Jesus' cry does not in any way diminish His deity. Jesus does not cease being God before, during, or after this. Jesus' cry does not divide His human nature from His divine person or destroy the Trinity. Nor does it detach Him from the Holy Spirit. The Son lacks the comforts of the Spirit, but He does not lose the holiness of the Spirit. And finally, it does not cause Him to disavow His mission. Both the Father and Son knew from all eternity that Jesus would become the Lamb of God who would take away the sin of the world (Acts 15:18). It is unthinkable that the Son of God might question what is happening or be perplexed when His Father's loving presence departs.

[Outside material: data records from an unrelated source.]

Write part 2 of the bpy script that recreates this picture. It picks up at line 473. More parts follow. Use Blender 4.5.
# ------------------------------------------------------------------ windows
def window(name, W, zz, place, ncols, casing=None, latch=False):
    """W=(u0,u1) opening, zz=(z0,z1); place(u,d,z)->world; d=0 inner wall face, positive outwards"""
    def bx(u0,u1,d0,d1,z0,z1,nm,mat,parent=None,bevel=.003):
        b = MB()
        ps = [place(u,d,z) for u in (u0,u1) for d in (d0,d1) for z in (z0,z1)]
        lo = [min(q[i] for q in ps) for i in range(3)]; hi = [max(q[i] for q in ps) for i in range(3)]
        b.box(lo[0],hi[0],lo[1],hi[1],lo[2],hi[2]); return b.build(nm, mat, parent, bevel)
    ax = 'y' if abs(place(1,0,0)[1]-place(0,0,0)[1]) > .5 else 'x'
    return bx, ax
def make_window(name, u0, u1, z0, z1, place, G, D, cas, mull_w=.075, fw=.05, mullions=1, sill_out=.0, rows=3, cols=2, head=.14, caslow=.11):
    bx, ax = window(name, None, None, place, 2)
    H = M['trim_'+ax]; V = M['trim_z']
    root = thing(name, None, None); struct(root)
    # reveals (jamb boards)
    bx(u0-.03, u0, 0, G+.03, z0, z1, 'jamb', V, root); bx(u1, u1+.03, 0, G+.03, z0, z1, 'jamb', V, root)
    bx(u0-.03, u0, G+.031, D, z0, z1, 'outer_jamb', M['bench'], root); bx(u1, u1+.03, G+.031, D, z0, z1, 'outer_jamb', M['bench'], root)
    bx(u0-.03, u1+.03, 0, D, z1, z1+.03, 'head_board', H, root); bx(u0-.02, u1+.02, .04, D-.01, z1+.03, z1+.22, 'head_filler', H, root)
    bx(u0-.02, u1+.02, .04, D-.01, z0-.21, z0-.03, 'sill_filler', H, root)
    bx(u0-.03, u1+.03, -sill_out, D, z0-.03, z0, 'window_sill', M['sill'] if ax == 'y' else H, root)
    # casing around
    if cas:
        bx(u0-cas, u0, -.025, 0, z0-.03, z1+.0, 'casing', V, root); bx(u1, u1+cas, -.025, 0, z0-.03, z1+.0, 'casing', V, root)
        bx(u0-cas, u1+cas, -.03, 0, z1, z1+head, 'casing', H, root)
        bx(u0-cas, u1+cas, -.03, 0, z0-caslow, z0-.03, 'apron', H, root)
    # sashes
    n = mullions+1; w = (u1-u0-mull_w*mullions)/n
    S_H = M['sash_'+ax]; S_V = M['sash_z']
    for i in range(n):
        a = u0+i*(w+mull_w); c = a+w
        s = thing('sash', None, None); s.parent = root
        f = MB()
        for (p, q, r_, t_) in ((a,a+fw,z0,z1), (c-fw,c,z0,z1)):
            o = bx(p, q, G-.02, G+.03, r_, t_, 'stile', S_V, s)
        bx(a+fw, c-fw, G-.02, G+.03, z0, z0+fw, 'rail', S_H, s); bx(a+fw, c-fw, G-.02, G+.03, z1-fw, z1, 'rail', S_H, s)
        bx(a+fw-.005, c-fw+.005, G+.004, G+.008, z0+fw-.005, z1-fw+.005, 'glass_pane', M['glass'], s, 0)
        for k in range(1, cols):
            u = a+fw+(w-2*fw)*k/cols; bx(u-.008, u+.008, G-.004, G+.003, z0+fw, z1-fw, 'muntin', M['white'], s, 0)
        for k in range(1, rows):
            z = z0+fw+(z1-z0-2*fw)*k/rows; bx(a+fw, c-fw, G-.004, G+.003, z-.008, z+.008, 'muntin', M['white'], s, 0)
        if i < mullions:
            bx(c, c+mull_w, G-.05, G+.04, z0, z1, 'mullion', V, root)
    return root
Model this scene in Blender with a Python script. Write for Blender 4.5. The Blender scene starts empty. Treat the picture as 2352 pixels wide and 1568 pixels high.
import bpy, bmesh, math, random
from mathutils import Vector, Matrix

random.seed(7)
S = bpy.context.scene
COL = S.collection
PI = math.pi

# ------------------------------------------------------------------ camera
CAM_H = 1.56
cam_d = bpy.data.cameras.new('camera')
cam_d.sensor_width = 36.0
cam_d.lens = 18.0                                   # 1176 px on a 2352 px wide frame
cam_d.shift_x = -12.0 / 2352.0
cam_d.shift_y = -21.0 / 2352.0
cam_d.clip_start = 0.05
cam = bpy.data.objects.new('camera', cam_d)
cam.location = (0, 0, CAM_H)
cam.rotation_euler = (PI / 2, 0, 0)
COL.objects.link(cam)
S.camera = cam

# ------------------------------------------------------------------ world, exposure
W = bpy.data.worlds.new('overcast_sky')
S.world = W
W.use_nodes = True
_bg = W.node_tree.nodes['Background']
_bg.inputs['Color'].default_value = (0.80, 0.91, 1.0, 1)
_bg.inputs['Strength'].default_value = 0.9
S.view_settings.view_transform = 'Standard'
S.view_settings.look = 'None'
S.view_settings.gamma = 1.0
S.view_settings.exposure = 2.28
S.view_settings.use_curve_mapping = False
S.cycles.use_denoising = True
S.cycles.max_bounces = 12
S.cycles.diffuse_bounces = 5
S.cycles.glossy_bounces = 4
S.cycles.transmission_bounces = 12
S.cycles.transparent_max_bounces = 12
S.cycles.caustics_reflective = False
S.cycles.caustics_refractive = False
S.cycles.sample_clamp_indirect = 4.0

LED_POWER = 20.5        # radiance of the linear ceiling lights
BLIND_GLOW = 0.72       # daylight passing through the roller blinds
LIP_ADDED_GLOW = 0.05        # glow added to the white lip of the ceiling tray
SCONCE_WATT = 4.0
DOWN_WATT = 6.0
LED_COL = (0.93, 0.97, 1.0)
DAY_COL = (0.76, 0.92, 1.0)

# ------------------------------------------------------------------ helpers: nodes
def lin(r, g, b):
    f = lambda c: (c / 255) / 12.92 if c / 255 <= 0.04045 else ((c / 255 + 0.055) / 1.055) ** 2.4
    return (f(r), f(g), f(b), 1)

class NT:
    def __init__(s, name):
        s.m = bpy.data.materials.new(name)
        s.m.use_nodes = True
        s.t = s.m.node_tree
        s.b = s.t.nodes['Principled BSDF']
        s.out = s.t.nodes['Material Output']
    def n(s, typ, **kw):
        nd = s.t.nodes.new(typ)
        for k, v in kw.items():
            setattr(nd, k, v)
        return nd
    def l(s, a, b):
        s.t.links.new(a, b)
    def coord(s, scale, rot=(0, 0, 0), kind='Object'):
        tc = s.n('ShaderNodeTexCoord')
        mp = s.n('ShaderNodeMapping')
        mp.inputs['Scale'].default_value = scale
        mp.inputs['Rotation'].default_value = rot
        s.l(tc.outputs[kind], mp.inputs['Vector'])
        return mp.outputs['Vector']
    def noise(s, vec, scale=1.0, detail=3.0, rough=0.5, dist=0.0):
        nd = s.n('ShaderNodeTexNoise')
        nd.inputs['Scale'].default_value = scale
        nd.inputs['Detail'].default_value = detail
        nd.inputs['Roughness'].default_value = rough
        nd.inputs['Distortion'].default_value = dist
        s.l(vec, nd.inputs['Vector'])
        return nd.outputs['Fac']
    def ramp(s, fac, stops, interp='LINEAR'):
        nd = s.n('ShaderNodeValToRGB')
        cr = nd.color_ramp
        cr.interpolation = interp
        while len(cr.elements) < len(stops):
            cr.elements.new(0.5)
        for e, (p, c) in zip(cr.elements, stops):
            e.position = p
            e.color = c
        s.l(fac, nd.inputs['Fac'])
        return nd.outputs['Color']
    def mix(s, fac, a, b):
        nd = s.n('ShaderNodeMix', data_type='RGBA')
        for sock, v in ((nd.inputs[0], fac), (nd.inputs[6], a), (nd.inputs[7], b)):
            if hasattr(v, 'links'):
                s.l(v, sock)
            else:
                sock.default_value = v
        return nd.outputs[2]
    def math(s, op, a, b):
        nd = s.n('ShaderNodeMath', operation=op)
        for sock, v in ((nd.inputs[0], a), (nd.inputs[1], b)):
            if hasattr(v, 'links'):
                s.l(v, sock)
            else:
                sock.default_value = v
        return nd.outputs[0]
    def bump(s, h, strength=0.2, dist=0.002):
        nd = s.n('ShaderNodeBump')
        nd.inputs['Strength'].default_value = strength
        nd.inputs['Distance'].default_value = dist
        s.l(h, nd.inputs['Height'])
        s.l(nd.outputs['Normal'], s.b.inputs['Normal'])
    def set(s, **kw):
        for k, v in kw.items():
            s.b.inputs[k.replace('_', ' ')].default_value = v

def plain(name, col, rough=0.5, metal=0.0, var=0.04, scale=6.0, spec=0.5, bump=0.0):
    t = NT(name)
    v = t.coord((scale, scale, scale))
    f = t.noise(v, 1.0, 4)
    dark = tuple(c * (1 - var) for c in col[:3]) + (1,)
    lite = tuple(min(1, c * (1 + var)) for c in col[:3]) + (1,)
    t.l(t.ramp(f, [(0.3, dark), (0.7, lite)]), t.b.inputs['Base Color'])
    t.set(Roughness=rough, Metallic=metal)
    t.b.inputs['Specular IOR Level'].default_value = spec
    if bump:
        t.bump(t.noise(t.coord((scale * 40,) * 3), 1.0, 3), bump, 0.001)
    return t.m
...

Jesus is expressing the agony of unanswered supplication (Ps. 22:1–2). Unanswered, Jesus feels forgotten of God. He is also expressing the agony of unbearable stress. It is the kind of "roaring" mentioned in Psalm 22: the roar of desperate agony without rebellion. It is the hellish cry uttered when the undiluted wrath of God overwhelms the soul. It is heart-piercing, heaven-piercing, and hell-piercing. Further, Jesus is expressing the agony of unmitigated sin.